Indeed services running over a PON have QoS requirements that need to be satisfied end-to-end, thus across a number of network, and the PON might only be one of these networks. A SDN system can be used to calculate the overall QoS requirement parameters, and calculate the relative values of capacity, jitter, latency and availability that should apply to the PON section.
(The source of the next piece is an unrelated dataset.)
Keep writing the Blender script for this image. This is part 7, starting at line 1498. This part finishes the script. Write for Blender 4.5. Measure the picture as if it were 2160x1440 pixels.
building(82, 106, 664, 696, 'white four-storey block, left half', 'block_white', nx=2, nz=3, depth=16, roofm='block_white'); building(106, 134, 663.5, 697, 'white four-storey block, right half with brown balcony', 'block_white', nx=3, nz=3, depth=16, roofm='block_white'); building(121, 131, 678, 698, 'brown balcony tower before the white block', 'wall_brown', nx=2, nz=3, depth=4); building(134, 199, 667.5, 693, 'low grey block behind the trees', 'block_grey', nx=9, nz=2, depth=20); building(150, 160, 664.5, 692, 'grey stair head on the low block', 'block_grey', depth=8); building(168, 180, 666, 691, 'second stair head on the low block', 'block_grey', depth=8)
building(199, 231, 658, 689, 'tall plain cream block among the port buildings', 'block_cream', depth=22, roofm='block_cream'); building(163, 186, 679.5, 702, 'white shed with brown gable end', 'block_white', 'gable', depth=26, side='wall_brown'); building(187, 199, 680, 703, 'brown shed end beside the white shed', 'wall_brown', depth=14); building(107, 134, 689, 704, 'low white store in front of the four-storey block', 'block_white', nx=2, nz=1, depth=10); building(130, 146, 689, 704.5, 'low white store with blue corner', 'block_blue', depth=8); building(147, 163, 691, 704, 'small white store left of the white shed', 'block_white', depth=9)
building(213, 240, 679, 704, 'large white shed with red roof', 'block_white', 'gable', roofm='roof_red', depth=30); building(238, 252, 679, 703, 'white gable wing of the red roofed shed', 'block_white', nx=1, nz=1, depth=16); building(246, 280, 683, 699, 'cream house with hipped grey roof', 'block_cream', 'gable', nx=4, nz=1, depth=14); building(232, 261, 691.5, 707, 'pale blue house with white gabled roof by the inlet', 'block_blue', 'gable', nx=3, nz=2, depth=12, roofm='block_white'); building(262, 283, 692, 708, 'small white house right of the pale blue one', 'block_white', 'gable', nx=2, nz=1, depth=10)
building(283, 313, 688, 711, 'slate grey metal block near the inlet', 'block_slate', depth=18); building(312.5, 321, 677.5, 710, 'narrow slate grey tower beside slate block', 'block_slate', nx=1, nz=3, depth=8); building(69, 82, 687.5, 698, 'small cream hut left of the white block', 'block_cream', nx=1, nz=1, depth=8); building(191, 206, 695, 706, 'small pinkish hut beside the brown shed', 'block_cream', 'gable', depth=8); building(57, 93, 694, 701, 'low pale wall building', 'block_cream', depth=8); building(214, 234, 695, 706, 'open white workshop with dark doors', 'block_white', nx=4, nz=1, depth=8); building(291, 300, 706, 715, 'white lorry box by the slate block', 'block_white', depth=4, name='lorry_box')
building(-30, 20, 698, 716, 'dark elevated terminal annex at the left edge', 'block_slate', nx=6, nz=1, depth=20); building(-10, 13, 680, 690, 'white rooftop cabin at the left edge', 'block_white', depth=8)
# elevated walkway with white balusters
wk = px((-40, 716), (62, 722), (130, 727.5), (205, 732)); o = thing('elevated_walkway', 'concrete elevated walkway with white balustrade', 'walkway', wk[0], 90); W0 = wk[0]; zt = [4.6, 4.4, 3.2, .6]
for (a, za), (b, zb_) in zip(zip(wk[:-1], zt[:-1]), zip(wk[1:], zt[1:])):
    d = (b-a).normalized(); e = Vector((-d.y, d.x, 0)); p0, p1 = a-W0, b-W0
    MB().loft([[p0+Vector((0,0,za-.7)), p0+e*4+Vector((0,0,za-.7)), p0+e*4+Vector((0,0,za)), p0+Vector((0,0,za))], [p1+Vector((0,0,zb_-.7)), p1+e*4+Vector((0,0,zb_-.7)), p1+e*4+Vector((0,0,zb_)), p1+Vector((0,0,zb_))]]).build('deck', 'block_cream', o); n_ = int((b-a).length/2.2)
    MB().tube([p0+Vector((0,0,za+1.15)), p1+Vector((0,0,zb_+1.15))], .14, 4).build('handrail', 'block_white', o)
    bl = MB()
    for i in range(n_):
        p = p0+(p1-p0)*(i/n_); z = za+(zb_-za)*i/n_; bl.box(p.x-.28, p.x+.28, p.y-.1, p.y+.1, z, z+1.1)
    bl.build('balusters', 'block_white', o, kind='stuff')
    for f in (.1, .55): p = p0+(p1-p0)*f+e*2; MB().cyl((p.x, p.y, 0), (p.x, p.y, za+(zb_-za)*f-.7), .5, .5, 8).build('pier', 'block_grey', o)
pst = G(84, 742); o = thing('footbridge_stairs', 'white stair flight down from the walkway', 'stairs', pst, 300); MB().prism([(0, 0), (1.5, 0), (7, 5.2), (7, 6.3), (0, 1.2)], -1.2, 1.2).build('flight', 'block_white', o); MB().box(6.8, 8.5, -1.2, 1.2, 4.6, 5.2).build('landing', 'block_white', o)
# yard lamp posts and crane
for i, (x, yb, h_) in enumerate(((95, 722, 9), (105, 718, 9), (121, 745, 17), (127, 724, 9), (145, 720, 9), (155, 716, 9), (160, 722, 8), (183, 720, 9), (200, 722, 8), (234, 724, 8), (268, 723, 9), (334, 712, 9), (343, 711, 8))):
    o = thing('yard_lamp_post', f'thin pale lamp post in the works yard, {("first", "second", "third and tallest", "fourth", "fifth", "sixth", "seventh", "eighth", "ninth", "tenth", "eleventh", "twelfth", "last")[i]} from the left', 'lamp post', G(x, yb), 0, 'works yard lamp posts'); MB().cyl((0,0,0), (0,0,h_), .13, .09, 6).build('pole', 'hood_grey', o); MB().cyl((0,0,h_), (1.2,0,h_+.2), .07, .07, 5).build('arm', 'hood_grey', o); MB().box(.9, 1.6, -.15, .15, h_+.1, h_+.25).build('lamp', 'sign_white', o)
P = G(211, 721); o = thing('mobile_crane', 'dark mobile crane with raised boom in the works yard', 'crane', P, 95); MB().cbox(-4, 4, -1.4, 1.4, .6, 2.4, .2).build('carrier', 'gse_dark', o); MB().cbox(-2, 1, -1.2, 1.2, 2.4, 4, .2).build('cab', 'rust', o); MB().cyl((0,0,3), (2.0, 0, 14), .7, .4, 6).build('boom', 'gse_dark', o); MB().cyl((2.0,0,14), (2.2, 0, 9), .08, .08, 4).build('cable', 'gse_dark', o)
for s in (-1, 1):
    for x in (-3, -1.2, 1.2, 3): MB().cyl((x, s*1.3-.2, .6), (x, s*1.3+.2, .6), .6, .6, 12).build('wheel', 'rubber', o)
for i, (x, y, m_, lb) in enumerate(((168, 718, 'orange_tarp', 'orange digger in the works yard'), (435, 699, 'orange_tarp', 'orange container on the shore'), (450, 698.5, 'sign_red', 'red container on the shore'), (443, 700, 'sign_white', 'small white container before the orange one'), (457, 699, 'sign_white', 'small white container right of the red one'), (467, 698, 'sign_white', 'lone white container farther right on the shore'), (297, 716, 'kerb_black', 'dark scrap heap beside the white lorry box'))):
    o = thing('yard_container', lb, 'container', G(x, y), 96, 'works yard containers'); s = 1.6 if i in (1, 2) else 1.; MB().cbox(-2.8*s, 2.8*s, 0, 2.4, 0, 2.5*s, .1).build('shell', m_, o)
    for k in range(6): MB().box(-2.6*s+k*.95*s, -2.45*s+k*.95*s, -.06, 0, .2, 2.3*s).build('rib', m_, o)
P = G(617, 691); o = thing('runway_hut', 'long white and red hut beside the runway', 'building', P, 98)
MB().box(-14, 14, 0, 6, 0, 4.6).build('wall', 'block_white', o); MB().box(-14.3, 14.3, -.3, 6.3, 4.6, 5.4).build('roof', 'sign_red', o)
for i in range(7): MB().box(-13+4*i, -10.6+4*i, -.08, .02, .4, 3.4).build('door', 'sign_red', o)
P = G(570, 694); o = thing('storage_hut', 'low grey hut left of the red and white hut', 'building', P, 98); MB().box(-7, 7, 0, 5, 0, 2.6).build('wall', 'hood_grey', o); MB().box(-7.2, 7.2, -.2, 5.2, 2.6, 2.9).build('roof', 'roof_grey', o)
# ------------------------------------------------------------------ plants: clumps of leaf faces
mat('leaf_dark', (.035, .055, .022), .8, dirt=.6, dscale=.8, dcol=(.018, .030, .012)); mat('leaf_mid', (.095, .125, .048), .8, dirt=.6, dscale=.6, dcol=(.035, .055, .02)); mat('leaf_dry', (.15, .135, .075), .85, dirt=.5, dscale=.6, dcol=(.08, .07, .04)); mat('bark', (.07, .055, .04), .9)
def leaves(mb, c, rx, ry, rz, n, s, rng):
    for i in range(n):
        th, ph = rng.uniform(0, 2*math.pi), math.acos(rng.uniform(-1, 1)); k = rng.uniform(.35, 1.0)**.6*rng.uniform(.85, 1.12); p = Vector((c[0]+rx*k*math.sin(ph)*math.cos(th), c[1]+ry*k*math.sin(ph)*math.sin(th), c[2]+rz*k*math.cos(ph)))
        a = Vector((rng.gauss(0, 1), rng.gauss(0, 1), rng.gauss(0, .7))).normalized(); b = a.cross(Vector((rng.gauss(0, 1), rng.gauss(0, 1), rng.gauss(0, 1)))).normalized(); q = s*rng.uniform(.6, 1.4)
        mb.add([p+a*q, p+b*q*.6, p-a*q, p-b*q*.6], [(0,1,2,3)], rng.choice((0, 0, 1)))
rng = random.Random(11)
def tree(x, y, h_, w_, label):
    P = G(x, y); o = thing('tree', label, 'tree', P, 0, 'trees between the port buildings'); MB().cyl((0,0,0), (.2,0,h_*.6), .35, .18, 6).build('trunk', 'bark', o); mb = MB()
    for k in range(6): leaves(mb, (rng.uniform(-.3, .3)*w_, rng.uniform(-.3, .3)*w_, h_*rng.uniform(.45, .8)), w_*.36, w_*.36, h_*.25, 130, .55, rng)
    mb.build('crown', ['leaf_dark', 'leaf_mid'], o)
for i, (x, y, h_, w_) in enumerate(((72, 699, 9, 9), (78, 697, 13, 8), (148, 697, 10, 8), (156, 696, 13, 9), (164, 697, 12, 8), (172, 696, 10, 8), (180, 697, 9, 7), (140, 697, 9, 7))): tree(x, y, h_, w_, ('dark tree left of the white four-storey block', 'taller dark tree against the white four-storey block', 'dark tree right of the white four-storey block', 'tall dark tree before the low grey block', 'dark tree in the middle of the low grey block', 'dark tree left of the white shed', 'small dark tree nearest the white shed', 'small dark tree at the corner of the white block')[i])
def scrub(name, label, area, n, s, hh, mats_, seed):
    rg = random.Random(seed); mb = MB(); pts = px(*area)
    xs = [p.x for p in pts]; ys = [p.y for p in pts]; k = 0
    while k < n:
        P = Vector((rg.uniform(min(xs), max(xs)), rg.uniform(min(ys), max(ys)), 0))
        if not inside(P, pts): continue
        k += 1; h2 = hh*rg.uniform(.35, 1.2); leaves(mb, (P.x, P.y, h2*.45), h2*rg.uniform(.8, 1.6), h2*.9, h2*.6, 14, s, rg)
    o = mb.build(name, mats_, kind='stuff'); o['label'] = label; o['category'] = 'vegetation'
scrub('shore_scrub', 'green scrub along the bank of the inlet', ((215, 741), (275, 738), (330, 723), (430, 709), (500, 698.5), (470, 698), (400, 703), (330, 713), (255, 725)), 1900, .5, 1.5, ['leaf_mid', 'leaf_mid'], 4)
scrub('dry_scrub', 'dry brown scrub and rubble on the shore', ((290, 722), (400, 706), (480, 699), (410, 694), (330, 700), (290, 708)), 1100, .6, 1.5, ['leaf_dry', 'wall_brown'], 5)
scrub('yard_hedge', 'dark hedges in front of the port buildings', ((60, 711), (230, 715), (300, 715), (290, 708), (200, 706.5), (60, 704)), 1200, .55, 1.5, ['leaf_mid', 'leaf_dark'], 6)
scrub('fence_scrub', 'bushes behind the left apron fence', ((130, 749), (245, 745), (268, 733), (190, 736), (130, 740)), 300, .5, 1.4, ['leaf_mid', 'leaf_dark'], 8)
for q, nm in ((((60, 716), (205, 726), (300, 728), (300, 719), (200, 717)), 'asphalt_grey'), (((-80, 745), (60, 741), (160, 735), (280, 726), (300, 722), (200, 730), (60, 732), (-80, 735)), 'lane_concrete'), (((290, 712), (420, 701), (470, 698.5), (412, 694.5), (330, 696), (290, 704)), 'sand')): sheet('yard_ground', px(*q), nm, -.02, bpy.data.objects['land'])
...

The embodiments in the invention described with reference to the drawings comprise a computer apparatus and/or processes performed in a computer apparatus. However, the invention also extends to computer programs, particularly computer programs stored on or in a carrier adapted to bring the invention into practice. The program may be in the form of source code, object code, or a code intermediate source and object code, such as in partially compiled form or in any other form suitable for use in the implementation of the method according to the invention. The carrier may comprise a storage medium such as ROM, e.g. CD ROM, or magnetic recording medium, e.g. a memory stick or hard disk. The carrier may be an electrical or optical signal which may be transmitted via an electrical or an optical cable or by radio or other means. In the specification the terms "comprise, comprises, comprised and comprising" or any variation thereof and the terms include, includes, included and including" or any variation thereof are considered to be totally interchangeable and they should all be afforded the widest possible interpretation and vice versa. The invention is not limited to the embodiments hereinbefore described but may be varied in both construction and detail.